Rei Kawakubo and Comme des Garçons: then and now

Rei Kawakubo doesn’t design clothes, she never did. She’s always looked beyond what people might need or even desire from a fashion brand because fashion is about products, it is about trends. There is a huge distinction between clothes and fashion and Rei Kawakubo’s creations don’t fit in any of these two categories. Nowadays it is becoming uncomfortable and out-of-fashion to talk strictly about trends and Rei Kawakubo has been a pioneer, in this sense: a reflection on the body that goes beyond its limits, a new vision on contemporary aesthetics that has influenced two generations of designers.
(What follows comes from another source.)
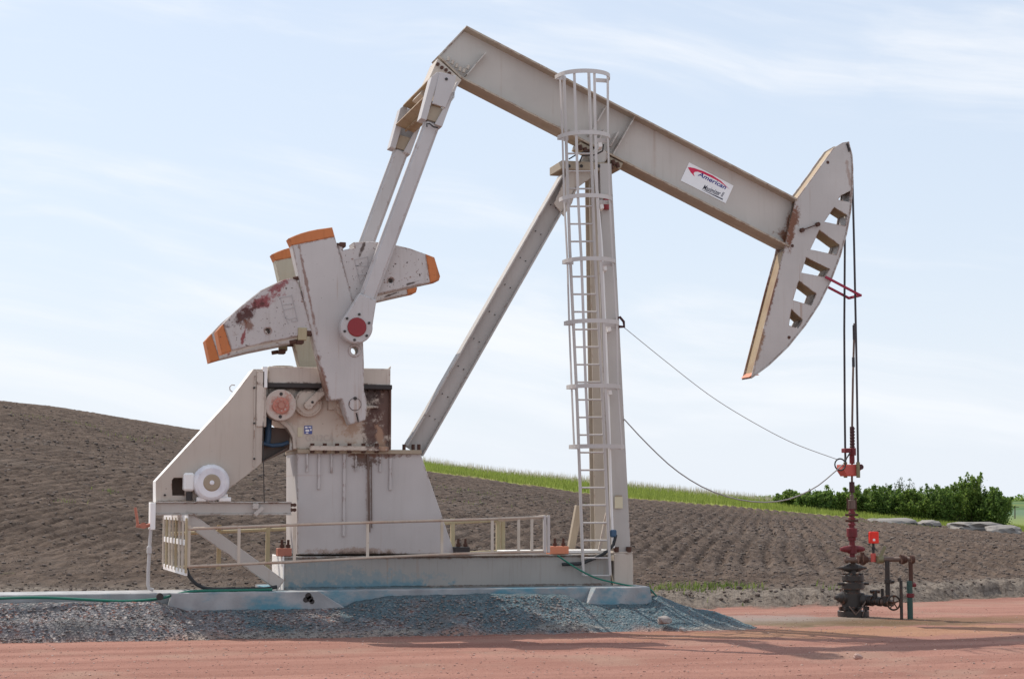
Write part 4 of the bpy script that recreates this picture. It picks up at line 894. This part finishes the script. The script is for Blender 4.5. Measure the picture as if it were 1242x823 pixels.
def ground_mat():
    m, nt, b = new_mat('ground'); g = G(nt)
    def at(n): x = g.n('ShaderNodeAttribute', attribute_name=n); return x.outputs['Fac']
    # red scoria pad: gravel speckle and tyre-drawn streaks
    st = g.noise(1.0, 5, .6, g.mapping((.10, 1.4, 1), rot=(0, 0, R(6))))
    sp = g.noise(26, 3, .7); sp2 = g.noise(75, 2, .6)
    red = g.mix(g.ramp(st, .32, .68), (.225,.108,.083), (.320,.166,.130))
    red = g.mix(g.ramp(g.noise(.5, 4), .5, .72), red, (.29,.175,.135))
    red = g.mix(g.math('MULTIPLY', g.ramp(sp, .58, .70), .7), red, (.13,.055,.045))
    red = g.mix(g.math('MULTIPLY', g.ramp(sp2, .6, .72), .7), red, (.48,.31,.255))
    # oily olive-brown stain round the wellhead
    nz = g.noise(1.3, 5, .65)
    for px, py, rx, ry, col, amt in ((1030,752,3.2,1.3,(.15,.115,.07),.9),(960,750,2.6,.9,(.19,.15,.12),.8),(1120,752,2.6,1.0,(.13,.085,.05),.9),(1200,748,2.4,.8,(.2,.11,.07),.7),(900,748,2.2,1.0,(.26,.21,.19),.7),(1060,764,4.5,1.1,(.33,.19,.10),.5)):
        c = PD(px, py, 2.05*2179/(py-610)); v = g.n('ShaderNodeVectorMath', operation='SUBTRACT'); g.L(g.position(), v.inputs[0]); v.inputs[1].default_value = (c.x, c.y, 0)
        sc = g.n('ShaderNodeVectorMath', operation='MULTIPLY'); g.L(v.outputs[0], sc.inputs[0]); sc.inputs[1].default_value = (1/rx, 1/ry, 0)
        ln = g.n('ShaderNodeVectorMath', operation='LENGTH'); g.L(sc.outputs[0], ln.inputs[0])
        k = g.math('ADD', ln.outputs[1], g.math('MULTIPLY', g.math('SUBTRACT', nz, .5), 2.4))
        red = g.mix(g.math('MULTIPLY', g.ramp(k, 1.15, .5), amt), red, col)
    so = g.mix(g.ramp(g.noise(2.2, 6, .7), .3, .7), (.040,.028,.022), (.105,.074,.057))
    so = g.mix(g.ramp(g.noise(9, 4, .7), .52, .72), so, (.175,.138,.115))
    so = g.mix(g.math('MULTIPLY', g.ramp(g.noise(.12, 3), .5, .7), .35), so, (.155,.128,.11))
    so = g.mix(g.math('MULTIPLY', g.ramp(g.noise(.9, 5, .7), .66, .72), .6), so, (.10,.12,.045))
    so = g.mix(g.math('MULTIPLY', at('bank'), .75), so, g.mix(g.ramp(g.noise(6, 5, .7), .4, .62), (.13,.115,.10), (.30,.27,.24)))
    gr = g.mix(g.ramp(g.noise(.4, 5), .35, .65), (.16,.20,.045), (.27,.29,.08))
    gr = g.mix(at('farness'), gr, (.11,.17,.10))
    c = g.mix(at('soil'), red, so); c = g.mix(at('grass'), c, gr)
    g.L(c, b.inputs['Base Color']); b.inputs['Roughness'].default_value = .95; b.inputs['Specular IOR Level'].default_value = .1
    row = g.mapping((6.0, .8, 1), src=g.mapping(rot=(0, 0, R(23.9))))
    rn = g.noise(1.0, 5, .68, row)
    so = g.mix(g.math('MULTIPLY', g.ramp(rn, .40, .62), .55), so, (.185,.138,.108))
    band = g.noise(1.0, 3, .5, g.mapping((.05, .7, 1), rot=(0, 0, R(-4))))
    so = g.mix(g.math('MULTIPLY', g.ramp(band, .45, .62), .55), so, (.052,.036,.028))
    so = g.mix(g.math('MULTIPLY', at('bank'), .8), so, g.mix(g.ramp(g.noise(7, 5, .7), .38, .60), (.115,.095,.08), (.26,.22,.185)))
    c = g.mix(at('soil'), red, so); c = g.mix(at('grass'), c, gr); g.L(c, b.inputs['Base Color'])
    h = g.math('ADD', g.math('MULTIPLY', g.math('ADD', g.noise(8, 5, .7), g.math('MULTIPLY', rn, 1.3)), .8), g.math('MULTIPLY', g.noise(30, 4, .7), .35))
    bp = g.n('ShaderNodeBump'); bp.inputs['Distance'].default_value = .085; g.L(g.math('ADD', g.math('MULTIPLY', at('soil'), .75), .16), bp.inputs['Strength']); g.L(h, bp.inputs['Height']); g.L(bp.outputs[0], b.inputs['Normal'])
    return m
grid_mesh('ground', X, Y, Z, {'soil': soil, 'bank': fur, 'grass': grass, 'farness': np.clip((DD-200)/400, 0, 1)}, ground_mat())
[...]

Iconoclast and revolutionary, Rei Kawakubo designed Comme des Garçons in her own image, according to her personal and free way of thinking. From Tokyo to Paris, the designer has been part of the so called “post-atomic” fashion revolution, alongside Yohji Yamamoto and Issey Miyake. Deconstruction is the keyword of this movement, not only in terms of cuts and asymmetrical lines, but it was, and somehow it still is, a deconstruction of rules and regulations. Going against the system was the mission of Kawakubo and her Japanese colleagues.

Her collections challenge the body, the relationship between the environment and the garments and a reconsideration of how they are perceived. She is able to manipulate shapes and inspirations to build up new styles. Punk-inspired looks walked the Fall 2016 runway (photo on the right) with outsized and hyper-futuristic dresses. More haute-couture than pret-à-porter, her latest collection, Fall 2017 (photo on the left), was a theatrical and conceptual journey called “The future of silhouette”.

Rei Kawakubo believes in the power of dressing. A dress can say something unveiled we keep inside because of social constructions or it can add strenght and a combactive passion to the one who wears it. The Fall 2016 collection (photo on the right) for Comme des Carçons Homme Plus depicted “the army of peace”: modern armours for contemporary men, flowery details on deconstructed suits.

For the Spring 2017 (photo on the left) instead, the designer considered the state of fashion and she made it with the help of the Hans Christian Andersen’s “The Emperor’s New Clothes”, a literary topos she used to make an aesthetic statement and to remark the ideaological distance between clothing and fashion.